The questions keep us honest, and faith keeps us moving. When that black hole threatens to swallow us up, when that question mark blocks the path ahead, when we are tempted to settle for a false full stop, it is our faith in a God who makes a way where there is no way that enables us to move forward. Faith turns that question mark into a comma, giving us room to breathe, room to maneuver. Faith in God's grace gives us the forgiveness we need to step out in faith, to live as seekers after truth, to try on some answers, and, if they turn out not to lead us toward the living, loving God, to step back, collect our thoughts, and try again.

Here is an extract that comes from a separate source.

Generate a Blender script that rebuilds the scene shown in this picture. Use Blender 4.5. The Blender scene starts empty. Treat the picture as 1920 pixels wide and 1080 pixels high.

That is what we do here in church week after week. We come together here after a week's worth of questing after these persistent, perplexing questions to share our stories, to bind up one another's wounds and encourage one another along the pilgrim way that leads, we believe, to the life that really is life. We gather around this odd, Jesus-shaped hole in our life together, just as the women gathered around the empty tomb that first Easter day and stare into the darkness and wonder what wonders God has in store for us. For that is God's promise to us in Jesus, who was dead but is no longer: not certainty or safety or safety, but more, more life, abundant life, meaningful life. No, friends, we do not have Jesus. But faith enables us to believe that maybe, just maybe Jesus has us. And thanks be to God for that.